The agency would consider whether the bank’s subsidiary can comply with forthcoming capital and liquidity requirements, and operational and compliance risk management standards, among other things. And the FDIC would assess whether anyone in management has been involved in activities such as insider trading, embezzlement or financial fraud.
One element of the proposal: If the FDIC doesn’t decide on an application within 120 days, it will be deemed approved.
The agency also acknowledged “significant uncertainty” related to how many of its roughly 2,700 supervised banks would pursue payment stablecoin issuance or other stablecoin activities, given that it’s a “developing market.” In its analysis, the FDIC assumed that 10 would file an application each year, on average.
Comments on the proposed rule will be accepted for 60 days after it’s published in the Federal Register.
“It seems that Chairman Hill had a desire to be able to say that the FDIC was first in issuing a rule,” Butler said.
With Gould serving on the FDIC board, it’s likely the OCC will issue similar requirements, but “it would be better for the industry if the requirements and guidance were the same across the primary federal regulators,” Butler said.
The FDIC is planning further Genius Act-related actions, Hill noted.

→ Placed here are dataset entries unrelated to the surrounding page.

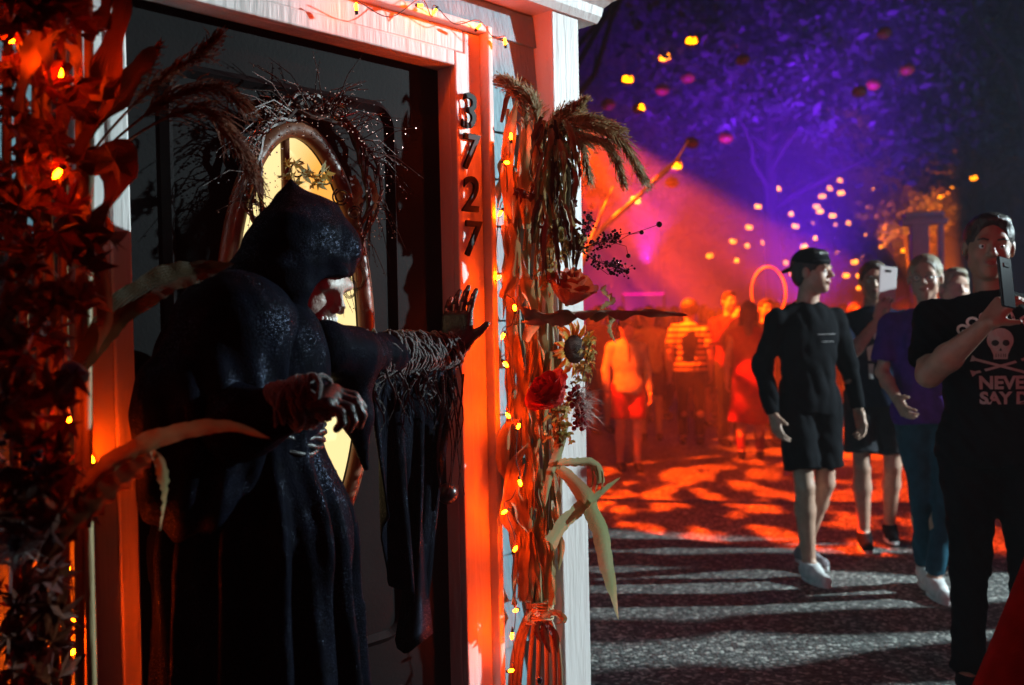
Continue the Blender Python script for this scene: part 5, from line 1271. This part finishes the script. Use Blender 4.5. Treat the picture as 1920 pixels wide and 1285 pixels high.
# ---- wreath of twigs and glitter picks on the door, behind the figure
wr = thing('twig_wreath', 'twiggy glittered wreath with curls and ribbon hanging on the door glass', 'wreath'); r_ = random.Random(21)
wc = D(OC[0]+.03, OC[1]+.37, .05); M_glit = mat('glitter_twig', (.16, .06, .04), .15, (.04, .02, .02), 60, metal=.7)
def WD(x, z, o=.05): return D(OC[0]+.03+x, OC[1]+.37+z, o)
for k in range(5):
    b = MB(); pts = []
    for a in np.linspace(0, 2*math.pi, 46): rr = .17+.018*math.sin(a*3+k*1.3)+.010*math.sin(a*7+k); pts.append(WD(rr*math.cos(a), rr*math.sin(a)*1.05, .035+.010*math.sin(a*5+k*2)))
    b.tube(pts, .005, 5, cap=False); b.obj('hoop_twig', M_twig, wr)
for k in range(150):
    a = r_.uniform(0, 6.28); p = WD(.17*math.cos(a), .17*math.sin(a), .05); da = a-(.9 if math.cos(a) > 0 else -.9)+r_.gauss(0, .45); L = r_.uniform(.05, .16)
    e = WD(.17*math.cos(a)+L*math.cos(da), .17*math.sin(a)+L*math.sin(da), .05+r_.uniform(-.02, .06)); mdl = (p+e)/2+V((0, 0, .02)); b = MB(); b.tube([p, mdl, e], [.0016, .0012, .0005], 4)
    for q in range(4): b.blob(p.lerp(e, .3+.2*q)+V((r_.gauss(0, .002),)*3), .0018, 5, 3)
    b.obj('twig', M_glit if k % 2 else M_twig, wr)
b = MB()
for k in range(420): a = r_.uniform(0, 6.28); rr = .17+r_.gauss(0, .03); b.blob(WD(rr*math.cos(a), rr*math.sin(a), .05+r_.uniform(0, .05)), r_.uniform(.001, .0024), 5, 3)
b.obj('glitter_beads', mat('glitter_bead', (.6, .35, .3), .1, metal=.9), wr, kind='stuff')
def curl(px, py, r0, turns, Y, ph=0):
    b = MB(); c = A(px, py, Y); b.tube([c+V((r0*(1-.6*t)*math.cos(ph+t*turns*6.28), -.01*t, r0*(1-.6*t)*math.sin(ph+t*turns*6.28))) for t in np.linspace(0, 1, 40)], .0022, 5); b.obj('curl', M_glit, wr, smooth=True)
for c in ((636, 213, .021, 2.2, 2.24, 0), (497, 240, .018, 1.5, 2.12, 1), (640, 620-250, .02, 1.8, 2.2, 2), (665, 400, .016, 1.6, 2.2, 0), (610, 330, .022, 1.3, 2.2, 3), (560, 320, .02, 1.2, 2.18, 1)): curl(*c)
for pts, w_ in (([(660, 330), (672, 370), (668, 420), (680, 470)], .030), ([(650, 380), (665, 420), (660, 470), (672, 520)], .022), ([(690, 330), (705, 370), (700, 410)], .018)):
    leaf('ribbon', [A(x, y, 2.22) for x, y in pts], w_, M_rust, wr, fold=.3, wave=.3, twist=60)
for k in range(12): put_leaf(wr, A(r_.uniform(520, 620), r_.uniform(300, 350), 2.15), r_.uniform(.02, .035), M_green if k % 2 else M_gold, r_)
for (x, y) in ((720, 520), (690, 530)):
    pass
# mesh ribbon loops by the hood brim
for c in ((668, 520, .020), (655, 540, .016)):
    b = MB(); p = A(c[0], c[1], 2.26)
    for k in range(3): b.tube([p+V((c[2]*math.cos(a)*(1-.15*k), .004*k, c[2]*1.5*math.sin(a)*(1-.1*k))) for a in np.linspace(0, 6.28, 25)], .0009, 4, cap=False)
    b.obj('wire_loop', M_glit, wr)

# ---- left garland: mass of autumn leaves, stalks and flowers close to the camera
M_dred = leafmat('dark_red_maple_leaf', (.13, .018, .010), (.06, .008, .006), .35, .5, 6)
gd = thing('leaf_garland', 'thick garland of dark red maple leaves hanging left of the door', 'garland'); r_ = random.Random(33)
def gy(y): return 1.46+.10*math.sin(y*.006)
for k in range(290):
    y = r_.uniform(-60, 1330); x = r_.gauss(70, 52); x = min(x, 165 if y < 560 else (150 if y < 950 else 110)); 
    if 880 < y and x > 105 and r_.random() < .7: x -= 60
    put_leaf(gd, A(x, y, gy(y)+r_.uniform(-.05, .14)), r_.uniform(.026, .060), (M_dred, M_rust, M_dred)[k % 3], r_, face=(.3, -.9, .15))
for x, y, s1 in ((165, 430, .075), (205, 450, .06), (150, 540, .06), (130, 400, .07), (60, 470, .06), (215, 300, .06), (190, 190, .06)):
    put_leaf(gd, A(x, y, 1.52), s1, M_rust, r_, face=(.3, -.9, .1))
for k in range(7):
    x0 = 20+k*24; b = MB(); P = interp([A(x0, -80, 1.66), A(x0+r_.uniform(-10, 10), 300, 1.64), A(x0+r_.uniform(-10, 10), 800, 1.62), A(x0+10, 1400, 1.60)], 6); b.tube(P, .008, 7); b.obj('stalk', M_stalk, gd, smooth=True)
for pts, w_, m in [([(40, 210, 1.5), (60, 120, 1.5), (75, 60, 1.5), (100, 20, 1.52)], .035, M_husk), ([(100, 160, 1.5), (92, 110, 1.48), (100, 70, 1.48), (125, 55, 1.5)], .025, M_husk), ([(150, 150, 1.5), (138, 100, 1.48), (120, 80, 1.48)], .022, M_husk),
                   ([(170, 260, 1.6), (215, 200, 1.62), (262, 130, 1.64), (290, 88, 1.66)], .05, M_rust), ([(150, 300, 1.58), (200, 180, 1.6), (225, 60, 1.6), (240, -40, 1.6)], .055, M_rust), ([(170, 80, 1.6), (200, 40, 1.62), (215, -30, 1.62)], .06, M_rust),
                   ([(170, 330, 1.6), (200, 300, 1.62), (225, 330, 1.62), (190, 420, 1.62)], .075, M_dred), ([(160, 420, 1.58), (190, 500, 1.58), (200, 600, 1.58), (182, 665, 1.58)], .032, M_rust)]:
    leaf('husk_leaf', [A(*p) for p in pts], w_, m, gd, fold=.5, wave=.25, wfreq=2, twist=r_.uniform(-40, 40))
single('corn_leaf', 'broad dark corn leaf arching from the garland to behind the hood', 'corn leaf', [(150, 690, 1.6), (215, 600, 1.62), (290, 540, 1.66), (370, 510, 1.7), (440, 495, 1.72)], lambda t: .060*math.sin(math.pi*min(1, .15+.85*t))**.8, M_olive, fold=.6, wave=.06, twist=20, tw0=35, n=9)
single('corn_leaf', 'reddish corn leaf crossing in front of the robe with a pale tip', 'corn leaf', [(150, 925, 1.46), (200, 875, 1.48), (270, 835, 1.5), (350, 808, 1.5), (430, 800, 1.5), (506, 822, 1.5)], lambda t: .034*math.sin(math.pi*min(1, .2+.8*t))**.7, M_husk, fold=.5, wave=.10, twist=20, tw0=30, n=9)
single('corn_leaf', 'torn tip of a corn leaf hanging straight down before the black robe', 'corn leaf', [(285, 846, 1.5), (305, 880, 1.5), (312, 930, 1.5), (300, 996, 1.5)], lambda t: .020*math.sin(math.pi*min(1, .1+.9*t))**.8+.001, M_green, fold=.5, wave=.15, twist=60, n=8)
single('corn_leaf', 'wide red-lit corn leaf sloping down to the left garland', 'corn leaf', [(90, 1045, 1.45), (140, 985, 1.47), (200, 930, 1.49), (262, 880, 1.5), (300, 850, 1.5)], lambda t: .062*math.sin(math.pi*min(1, .15+.85*t))**.8, M_rust, fold=.5, wave=.16, tw0=10, n=9)
# small pale gourds in the garland
def gourd(label, px, py, Y, r0, m, tilt):
    t = thing('gourd', label, 'gourd', A(px, py, Y), (R(tilt), R(25), 0)); b = MB(); nu, nv = 24, 14
    for v_ in range(nv+1):
        for u_ in range(nu): ph = math.pi*v_/nv; a = 2*math.pi*u_/nu; q = math.sin(ph)*(1+.09*abs(math.cos(a*4)))*r0; b.v.append((q*math.cos(a), q*math.sin(a), r0*.75*math.cos(ph)-r0*.18*math.exp(-(ph/.4)**2)))
    b.f = [(v_*nu+u_, (v_+1)*nu+u_, (v_+1)*nu+(u_+1) % nu, v_*nu+(u_+1) % nu) for v_ in range(nv) for u_ in range(nu)]; b.obj('rind', m, t, smooth=True)
    b = MB(); b.tube([(0, 0, r0*.55), (.1*r0, 0, r0*.85), (.3*r0, 0, r0*1.1)], [r0*.16, r0*.1, r0*.09], 7); b.obj('stem', M_stalk, t, smooth=True)
M_cream = mat('cream_gourd_rind', (.62, .56, .42), .3, (.5, .42, .28), 9)
gourd('cream gourd in the left garland above its smaller twin', 140, 700, 1.42, .020, M_cream, -30); gourd('smaller cream gourd lowest in the left garland', 120, 738, 1.41, .015, M_cream, 20)
berries('glossy dark berry cluster in the left garland beside the red bulb', [[(20, 830, 1.42), (45, 850, 1.41), (70, 870, 1.42)]], M_berry, .004, 17, 4)
tn = thing('thistle', 'silvery bristled thistle low in the left garland', 'flower', A(30, 1022, 1.40)); b = MB()
for k in range(150):
    d = V((r_.gauss(.1, .5), r_.gauss(-.2, .4), r_.gauss(-.2, .9))).normalized(); L = r_.uniform(.02, .042); b.tube([d*.006, d*L], [.0006, .0003], 3)
b.obj('bristles', mat('silver_bristle', (.5, .45, .42), .35), tn); b = MB(); b.blob((0, 0, 0), .012, 10, 6); b.obj('head', M_twig, tn, smooth=True)

# ---- string lights
def wallY(px, out):
    k = (px-960)/FPX; s1 = (k*2.64+.15)/(.678-.735*k); return 2.64+.735*s1-out/.678
def string(label, pts, Yf, extra=()):
    t = thing('string_light', label, 'string lights'); P = [A(x, y, Yf(x, y)) for x, y in pts]
    wire = MB(); W_ = []
    for i, p in enumerate(P):
        W_.append(p+V((0, .006, .018)))
        if i < len(P)-1: W_.append((p+P[i+1])/2+V((.01*math.sin(i*2.1), .012, -.012-.01*math.cos(i))))
    wire.tube(interp(W_, 5), .0013, 4); wire.obj('wire', M_cord, t)
    for i, p in enumerate(P):
        d = V((math.sin(i*2.4)*.6, -.4, math.cos(i*1.7))).normalized(); b = MB(); b.tube([p-d*.006, p-d*.001, p+d*.005, p+d*.010], [.0034, .0042, .0040, .0012], 8); o = b.obj('bulb', M_bulb, t, smooth=True)
        b = MB(); b.tube([p-d*.006, p-d*.016], .0040, 7); b.obj('socket', M_sock, t)
string('orange string lights running down through the corn stalk bundle', [(958, 257), (950, 305), (938, 400), (934, 521), (965, 578), (943, 630), (948, 683), (953, 780), (972, 800), (975, 905), (946, 960), (966, 1030), (967, 1145), (960, 1192), (958, 1258)], lambda x, y: 2.63 if x > 940 else wallY(x, .050))
string('orange string lights along the wall above the door', [(668, 14), (788, 10), (815, 22), (898, 50), (947, 79)], lambda x, y: wallY(x, .055))
string('orange string lights tangled in the left garland', [(112, 136), (20, 75), (108, 325), (126, 790), (172, 862)], lambda x, y: 1.53 if y < 800 else wallY(x, .045))
string('orange string lights low beside the left garland', [(128, 1065), (137, 1166), (150, 1186), (137, 1223), (112, 1212), (150, 1330)], lambda x, y: wallY(x, .05))
# ============================================================ haze
hz = MB(); hz.box((-45, -8, -1), (45, 62, 26))
M_haze = bpy.data.materials.new('haze'); M_haze.use_nodes = True
n = M_haze.node_tree.nodes; l = M_haze.node_tree.links; n.remove(n['Principled BSDF'])
pv = n.new('ShaderNodeVolumePrincipled'); pv.inputs['Color'].default_value = (.9, .9, .92, 1); pv.inputs['Density'].default_value = HAZE
pv.inputs['Anisotropy'].default_value = .25
l.new(pv.outputs[0], n['Material Output'].inputs['Volume'])
hz.obj('haze', M_haze, kind='stuff')
# stage smoke rolling over the far half of the street
sm = MB(); sm.box((-7, 7.3, .03), (19, 36, 9.5))
M_smoke = bpy.data.materials.new('smoke'); M_smoke.use_nodes = True
n = M_smoke.node_tree.nodes; l = M_smoke.node_tree.links; n.remove(n['Principled BSDF'])
pv = n.new('ShaderNodeVolumePrincipled'); pv.inputs['Color'].default_value = (.9, .9, .92, 1); pv.inputs['Density'].default_value = SMOKE
pv.inputs['Anisotropy'].default_value = .2
l.new(pv.outputs[0], n['Material Output'].inputs['Volume'])
sm.obj('smoke', M_smoke, kind='stuff')
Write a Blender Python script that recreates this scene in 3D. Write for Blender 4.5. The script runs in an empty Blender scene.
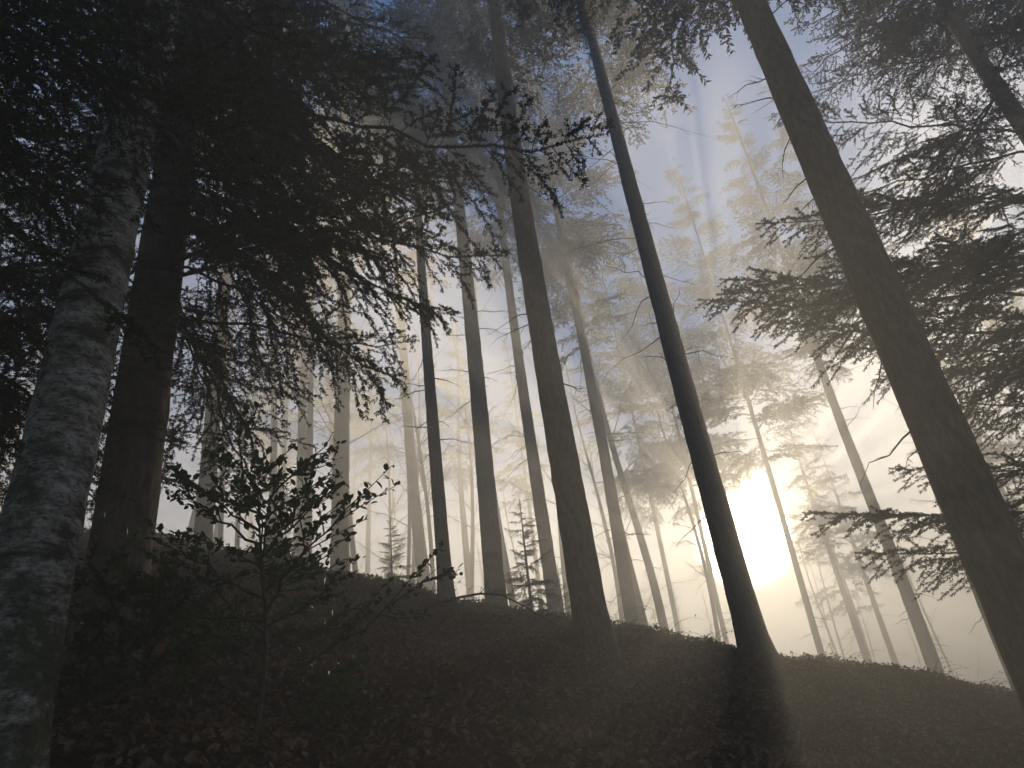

“In the months ahead, we expect to issue a proposed rule to establish the statutorily mandated capital, liquidity, and risk management requirements for subsidiaries of FDIC-supervised institutions that are approved to be [permitted payment stablecoin issuer], among other GENIUS Act-related workstreams,” he said. “We will also continue to explore ways to provide regulatory clarity regarding activities related to digital assets and tokenized deposits more broadly.”